# [Given instruction]
Retype the data exactly, from its first line to the line containing "return np.stack([x, CP", including both, and skip any picture.

-=-=-=-=-

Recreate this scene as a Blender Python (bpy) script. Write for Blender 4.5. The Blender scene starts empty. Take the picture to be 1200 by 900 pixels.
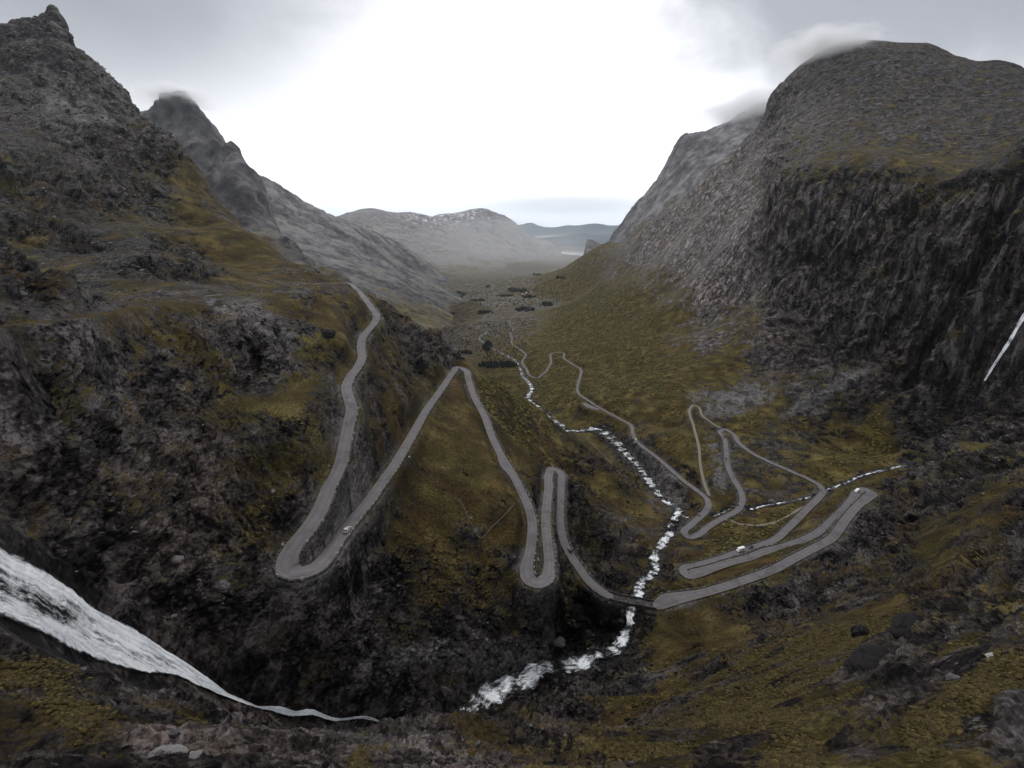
import bpy, math, random, time
import numpy as np
T0 = time.time()
rng = np.random.default_rng(11)
random.seed(5)
f32 = np.float32
col = bpy.context.scene.collection

# ------------------------------------------------------------------ view geometry used to lay the valley out
F, CX, CY = 560.0, 600.0, 450.0
PITCH = math.radians(18.6)
SP, CP = math.sin(PITCH), math.cos(PITCH)

def ray(u, v):
    x = (np.asarray(u, float) - CX) / F
    y = -(np.asarray(v, float) - CY) / F
    return np.stack([x, CP + y * SP, -SP + y * CP], -1)

def P(u, v, Z):
    return ray(u, v) * np.asarray(Z, float)[..., None]

def Pz(u, v, z):
    d = ray(u, v)
    return d * (np.asarray(z, float) / d[..., 2])[..., None]

def project(p):
    fw = p[..., 1] * CP - p[..., 2] * SP
    up = p[..., 1] * SP + p[..., 2] * CP
    fw = np.where(np.abs(fw) < 1e-3, 1e-3, fw)
    return CX + F * p[..., 0] / fw, CY - F * up / fw, fw

def smooth(a, b, x):
    t = np.clip((x - a) / (b - a), 0, 1)
    return t * t * (3 - 2 * t)

# ------------------------------------------------------------------ lines: roads and waters, surveyed as (u, v, height or None, width or None)
def solve_line(nodes, w0):
    u = np.array([n[0] for n in nodes], float); v = np.array([n[1] for n in nodes], float)
    zi = [(i, n[2]) for i, n in enumerate(nodes) if len(n) > 2 and n[2] is not None]
    wi = [(i, n[3]) for i, n in enumerate(nodes) if len(n) > 3]
    s = np.concatenate([[0], np.cumsum(np.hypot(np.diff(u), np.diff(v)))])
    for k in range(6):
        z = np.interp(s, [s[i] for i, _ in zi], [q for _, q in zi])
        p = Pz(u, v, z)
        s = np.concatenate([[0], np.cumsum(np.hypot(np.diff(p[:, 0]), np.diff(p[:, 1])))])
    w = np.full(len(u), w0, float) if not wi else np.interp(np.arange(len(u)), [i for i, _ in wi], [q for _, q in wi])
    return p, w

def densify(p, w, step):
    n = len(p); s = np.concatenate([[0], np.cumsum(np.linalg.norm(np.diff(p[:, :2], axis=0), axis=1))])
    # centripetal-like tangents (finite difference over arc length), Hermite
    m = np.gradient(p, s, axis=0)
    N = max(4, int(s[-1] / step)); q = np.linspace(0, s[-1], N)
    i = np.clip(np.searchsorted(s, q, side='right') - 1, 0, n - 2)
    h = s[i + 1] - s[i]; t = ((q - s[i]) / h)
    h00 = 2*t**3 - 3*t**2 + 1; h10 = t**3 - 2*t**2 + t; h01 = -2*t**3 + 3*t**2; h11 = t**3 - t**2
    out = h00[:, None]*p[i] + (h10*h)[:, None]*m[i] + h01[:, None]*p[i+1] + (h11*h)[:, None]*m[i+1]
    out[:, 2] = p[i, 2] * (1 - t) + p[i + 1, 2] * t
    ww = w[i] * (1 - t) + w[i + 1] * t
    k = max(1, int(8 / step)); ker = np.ones(2*k+1) / (2*k+1)
    out[:, 2] = np.convolve(np.pad(out[:, 2], k, mode='edge'), ker, 'valid')
    return out, ww

ROAD = [(-30,392,-22,2.2),(20,378,-25,2.2),(53,375),(110,367),(187,353),(233,348,-38,2.6),(287,342),(333,337),(360,334,None,3.2),(388,331.5),(404,331.5,-55,4.5),(417,338),(426,348),(435,360),
 (441,370,-62,5),(439,378),(432,386),(425,395),(423,408),(424,418,-70,4.6),(419,430),(410,442),(406,454),(409,466,-77,5.2),(412,478),(409,495),(405,515),(399,543),(392,560,-92,5.2),(385,572),(381,583),(372,603),
 (358,623),(344,640,-100,6.6),(337,655),(338,667),(350,672.5,-104,7),(367,667),(382,653),(393,637,None,5.2),(403,623,-107),(417,605),(430,590),(443,572,-111),(460,548),(480,515),(500,480,-117),(520,452),(531,436,None,5.4),
 (537,430.5,-122,6.5),(544,433),(549,445,None,5.4),(556,465,-128),(568,488),(578,515),(587,533,-140,5),(592,544,None,7),(602,558,None,5),(612,578),(620,596,-149),(623.6,612),(623,632),(620,652,None,5.2),(617,667,None,6.5),
 (621,679,None,7.5),(630,683,-159,7.5),(640,678,None,7),(643.4,664,None,5.4),(642,640),(640,622),(639.5,606,-169,5.6),(641,588),(643,570),(643,557),(648,549.5,-175,6.5),(656,553),(657.5,567,None,5),(657,586),(656.5,608,-183,5),
 (659,628),(666,646),(678,664),(692,682,-193,5.4),(708,695),(730,703,None,5),(749,707.5,-201,5),(771,708.5,None,7),(783,703,None,10),(801,699,None,8),(822,695,None,6),(843.5,689),(863,682.7),(877,678,None,6),(904.5,668),(931,654),(956,641),(974,631),
 (984.5,618),(993,606),(1006,591.6,None,6.4),(1016.5,583,None,8),(1020,576.5,-222,8),(1014,573.5),(1006,575.5,None,7),(1000,583),(990,595,None,6),(975.6,609),(959.6,623),(938,633.5),(919,640),(895.6,646),(878,653),(858,658,None,6.5),(833,666,None,7),(817,671,None,9),
 (806,673,-233,9),(803,668,None,9),(815,663.5,None,7),(840,656,None,6),(867,646.5),(888,640),(910,631),(922,620),(935,607.6),(947,595),(959.6,583,-243,6),(964,576),(960,568.5,None,5),(947,561),(931,554),(915,547),(899,540),(880,530),
 (866,519),(857,507),(850,503.2,-248,5.4),(844,505),(848.5,513),(851,529,None,5.2),(853,547),(860,562),(868,575.6),(870,587,-251),(864,598),(847,607),(829,618),(817,627),(807,629,-254,6),(802,624),(809,615.6),(822,604),
 (830,593,-257,6),(828,584),(818,575.6),(802,564),(787,551,-264,5),(770,536),(755,525),(746,517.5),(741.5,507.6),(739,498),(726,490.6),(703,478,-277,5),(689,469),(678,461,-282,5),(677,452),(680,441),(680.6,433,-292,5),(669,425.5),
 (661,420),(655.5,413,-305,5),(652.5,413),(645,427),(635,439,-316,5),(630,442.5),(625,442,-322,5),(617,432.6),(612,424,-336),(616,415.6),(608,408.5),(600.6,403.5),(600,396,-354),(598,390),(601.5,385,-362,5),(597,380,-366,4),(604,370,-378,3),(631,354.5,-398,4),(623,346.7,-406,5),(640,331,-424,3),(668,318,-434,2)]
TRACK = [(831,581,-257.2),(825.6,566.7),(821,546.7),(819,524,-248),(813,500),(810,477,-242),(813,474.5),(817,476,-241.6),(824,488),(835,496),(844,501.5,-247.4)]
RIVER = [(537,847,-176,9),(553,829,-178,10),(570,817,None,12),(587,805,-184,11),(613,797,None,11),(627,786,-189,9),(653,783,None,9),(680,777,-194,8),(697,770,-197,7),(720,763,-202,7),(730,750,-206,6),(737,733,-211,6),(741,713,-217,7),(747,697,-220,7),
 (750,685,-226,6),(767,669,-238,6),(767,652,-245.5,7),(778,634.7,None,7),(785.5,624,-257.5,7),(786.7,616),(792,606,None,7),(794,596,-267,7),(780,588,None,6),(770.7,578,None,8),(762,566,None,10),(756,557,-281,12),(745,543,None,14),(728,525,None,14),(715,512,None,18),
 (706,506,-291,17),(697,502.5),(679,505,None,10),(663.6,505,-296,9),(658,498,None,9),(646.7,492),(637,486,None,13),(631,478,None,11),(621,471,-310,12),(619,464,None,12),(623,458,-317,7),(620,449),(612.7,441,-330,8),(611,435),(608,428),(603,422,-345,6),(590,415),(572,405,-362,5),(562,397,-368,6),(571,388,-376,5),(566,374,-388,5),(585,360,-400,4),(610,341,-422,4)]
BROOK = [(1062,545,-233,3),(1045,549),(1025,553.5,-238,3.5),(1011,557),(991.6,566),(975.6,572),(962,577.5,-245,3),(951,582),(924,588),(895.6,593),(878,597,-254,3),(858,596.5),(840,604),(818,607.5,-262,3),(804,606),(796,602,-266,3)]

rp, rw = solve_line(ROAD, 5.2)
tp_, tw = solve_line(TRACK, 3.0)
vp, vw = solve_line(RIVER, 8)
bp_, bw = solve_line(BROOK, 3)

# the big fall: upper and lower rims of the sheet of water, then the thread to the gorge
FALL_UP = [(-60,605,80),(0,638,88),(50,663,95),(90,693,102),(133,723,109),(187,755,117),(233,787,123),(267,813,129),(300,828,136),(350,841,144),(397,849,152),(450,854,160),(495,857,166)]
FALL_LO = [(-60,712,72),(0,729,79),(50,748,86),(87,768,92),(133,786,100),(173,793,108),(207,796,115),(240,809,121),(277,823,127),(317,834,134),(362,845.4,144),(399,851.6,152),(450,856,159.5),(495,858.6,165.5)]
FALL_R = [(1215,345,462,4),(1200,368,475,4),(1187,393,480,3.6),(1176,410,486,3.4),(1164,428,495,3),(1154,447,505,2.6),(1147,464,512,2)]

# ------------------------------------------------------------------ control points of the ground (u, v, distance along the view axis)
GP = [
 # left mountain: skyline
 (-40,60,1300),(0,31,1320),(14,25,1330),(25,19,1330),(34,25,1330),(42,31,1330),(48,24,1340),(54,15,1348),(62,12,1350),(70,15,1348),(77,26,1345),(82,40,1340),(87,54,1330),(92,66,1315),(113,82,1250),(133,110,1170),(147,127,1120),(163,142,1060),(182,163,1000),(207,187,920),(233,203,840),(247,220,800),(253,233,770),(277,257,700),(293,275,650),(313,290,600),(330,299,570),(370,317,505),(395,327,478),
 # left mountain: face
 (20,345,185),(20,320,270),(20,300,345),(20,250,400),(20,200,478),(20,150,628),(20,105,775),(5,62,1020),(30,52,1120),(45,64,1100),(20,82,900),(60,40,1290),(72,55,1290),(0,45,1290),(50,130,770),(100,150,820),(100,200,562),(150,200,645),(60,250,440),(70,322,290),(70,295,375),(100,250,478),(150,250,534),(100,300,398),(215,220,706),(190,250,600),(230,270,603),(255,308,480),(300,320,450),(140,342,262),(160,320,296),(175,303,312),(200,322,312),(222,336,288),(205,303,340),(185,287,440),(130,290,410),
 # left slope below the top road
 (20,450,116),(20,550,103),(10,615,93),(150,450,160),(150,550,138),(150,650,121),(150,720,112),(270,450,200),(270,550,166),(270,650,145),(270,740,133),(350,450,216),(350,540,174),(330,720,146),(340,790,144),(430,720,172),(430,800,158),
 (520,600,236),(520,680,206),(520,740,192),(480,790,172),(450,500,246),(470,420,350),(500,410,385),(430,350,420),
 (440,350,455),(470,368,440),(500,388,430),(525,402,426),(535,417,432),
 # flank right of the spur
 (560,437,436),(590,452,475),(600,460,560),(612,468,690),(620,500,480),(620,540,400),(660,520,520),(700,540,520),(740,560,535),(700,600,420),(740,640,368),(690,640,350),(580,740,209),(640,730,228),(600,700,222),(690,740,255),(690,715,268),
 # gorge, right bank
 (760,770,228),(780,820,165),(700,820,180),(640,832,168),(760,735,250),(800,740,250),(850,720,258),(900,720,238),
 # valley floor
 (560,400,1577),(540,380,1950),(560,350,2760),(600,330,3700),(640,311,5200),(575,430,1210),(600,415,1340),(590,440,1100),
 # right valley side
 (620,400,1500),(660,360,2000),(740,350,1500),(740,400,1080),(740,440,900),(790,440,800),(790,500,660),(800,400,950),(860,430,800),(860,470,700),(690,345,2300),
 (780,370,1150),(850,425,810),(900,450,735),(960,445,700),(1010,440,660),(900,500,612),(960,530,540),(1060,500,590),(1060,530,520),(1020,548,487),
 (850,380,940),(900,380,855),(960,380,785),(1050,380,690),(1120,420,600),(1190,440,470),(1100,520,480),(1190,520,350),(1060,575,395),(1120,580,300),(1190,580,210),(1045,600,370),(1000,640,335),(960,665,322),
 (1190,640,160),(1100,640,220),(1050,680,210),(1000,700,215),
 # cliff edge, shelf, top
 (917,215,1000),(950,202,925),(990,197,850),(1033,197,790),(1067,207,730),(1100,220,680),(1150,227,600),(1197,232,520),(990,210,842),(1033,211,780),(1067,221,720),(1100,235,668),(1150,243,588),(1197,248,508),(990,189,905),(1045,188,870),(1100,207,760),(1150,214,680),(917,300,920),(990,300,800),(1100,320,640),(1190,330,500),
 (1000,170,1130),(1100,183,980),(1190,205,760),(1000,110,1320),(1100,120,1190),(1190,140,1020),(950,130,1410),
 (860,185,1840),(885,163,1690),(903,146,1600),(840,207,1800),(800,245,1900),(760,262,2200),(923,91,1600),(933,81,1590),(903,112,1650),(897,132,1680),(877,156,1760),(850,186,1850),(833,200,1930),(800,230,2000),(783,238,2080),(750,262,2400),(717,283,2900),(693,300,3600),(687,311,4200),
 (965,59,1540),(1000,48,1510),(1027,48,1490),(1060,51,1460),(1087,51,1435),(1113,61,1395),(1133,73,1350),(1157,71,1320),(1177,71,1300),(1200,82,1270),(1240,91,1230),
 (800,330,1350),(800,280,1600),(850,280,1200),(850,220,1450),(740,310,2000),(880,340,1000),(740,335,1650),(705,325,2500),
 # near right slope
 (1190,890,38),(1190,820,55),(1190,760,76),(1190,700,112),(1100,880,51),(1100,800,80),(1100,740,118),(1100,690,165),(1000,890,57),(1000,800,106),(1000,750,152),(900,890,64),(900,840,92),(900,790,142),(900,750,190),(800,890,66),(800,850,100),(800,820,140),(700,890,66),(700,858,98),
 (560,862,105),(480,868,99),(630,858,100),(600,898,60),(600,880,74),
 # near left slope
 (10,890,36),(10,820,50),(10,760,68),(100,890,44),(100,830,62),(100,795,79),(200,890,50),(200,840,78),(200,812,100),(300,890,56),(300,861,90),(400,890,60),(400,872,92),
]
HID = []           # hidden ground behind the crests: (x, y, z)
def behind(u, v, Z, k, dz):
    p = P(u, v, Z); q = p * k; HID.append((q[0], q[1], p[2] + dz))
for u, v, Z in [(440,350,455),(470,368,440),(500,388,430),(525,402,426)]:
    behind(u, v, Z, 1.2, -70); behind(u, v, Z, 1.7, -190); behind(u, v, Z, 2.6, -285)
behind(537,425,428,1.13,-38); behind(537,425,428,1.5,-150)
for u, v, Z in [(0,25,1320),(57,6,1350),(113,78,1250),(163,142,1060),(207,187,920),(247,220,800),(293,275,650),(330,299,570),(370,317,505),(395,327,478)]:
    behind(u, v, Z, 1.25, -90 if u > 240 else -220); behind(u, v, Z, 1.8, -260 if u > 240 else -480)
for u, v, Z in [(783,238,2080),(833,200,1930),(850,186,1850),(877,156,1760),(897,132,1680),(923,91,1600),(933,81,1590),(1000,48,1510),(1087,51,1435),(1133,73,1350),(1200,82,1270),(750,262,2400),(717,283,2900)]:
    behind(u, v, Z, 1.2, -160); behind(u, v, Z, 1.7, -420)
    if u < 960: behind(u, v, Z, 1.035, -30)
behind(693,300,3600,1.2,-60)
for u, v, Z in [(14,25,1330),(25,19,1330),(34,25,1330),(42,31,1330),(49,22,1340),(54,9,1350),(62,6,1352),(70,10,1350),(77,22,1345),(85,50,1330),(100,72,1290)]:
    behind(u, v, Z, 1.06, -22)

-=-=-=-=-

# [Completed task]
Recreate this scene as a Blender Python (bpy) script. Write for Blender 4.5. The Blender scene starts empty. Take the picture to be 1200 by 900 pixels.
import bpy, math, random, time
import numpy as np
T0 = time.time()
rng = np.random.default_rng(11)
random.seed(5)
f32 = np.float32
col = bpy.context.scene.collection

# ------------------------------------------------------------------ view geometry used to lay the valley out
F, CX, CY = 560.0, 600.0, 450.0
PITCH = math.radians(18.6)
SP, CP = math.sin(PITCH), math.cos(PITCH)

def ray(u, v):
    x = (np.asarray(u, float) - CX) / F
    y = -(np.asarray(v, float) - CY) / F
    return np.stack([x, CP + y * SP, -SP + y * CP], -1)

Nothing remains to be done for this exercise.